What is a nation? And who is a member of the Jewish nation?

A “nation,” according to the American Heritage Dictionary of the English Language, is “a people, usually the inhabitants of a specific territory, who share common customs, origins, history and frequently language or related languages.” That will do as a starting point.

Traditional Jewish sources are precise concerning the birth of the nation of Israel (as differentiated from the state). The nation of Israel came into being at the foot of Mt. Sinai on Sivan 6, 2448, according to the traditional Jewish calendar. If one bears in mind that the present year is 5776 in that calendar, this makes the Jewish nation approximately 3,327.5 years old.

As anyone familiar with the Pentateuch will know, the people of Israel are descendants of the Patriarchs Abraham, Isaac, and Jacob (to use the English forms of their names).

So that takes care of the “people” in the definition and their common origins and history.
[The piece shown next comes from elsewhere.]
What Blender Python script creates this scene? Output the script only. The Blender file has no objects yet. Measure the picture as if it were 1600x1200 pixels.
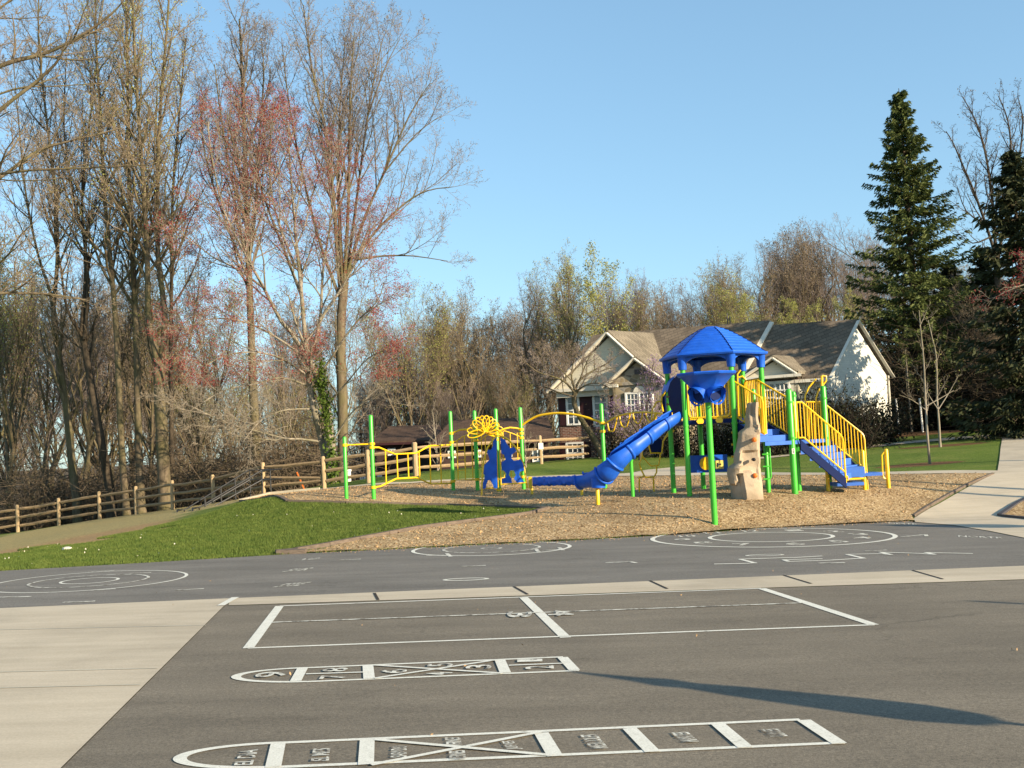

The nation was promised and given a specific territory by G-d, once called Canaan, henceforth known as Eretz Yisra’él. For the entire range of those three millennia plus, Israel’s intellectual and spiritual life and very often the nation’s day-to-day life has been conducted in the Hebrew language — which takes care of the common language. And the common customs are enshrined in the Torah, written and oral, Israel’s “constitution,” as it were, which was revealed to the entire nation assembled at the foot of Sinai.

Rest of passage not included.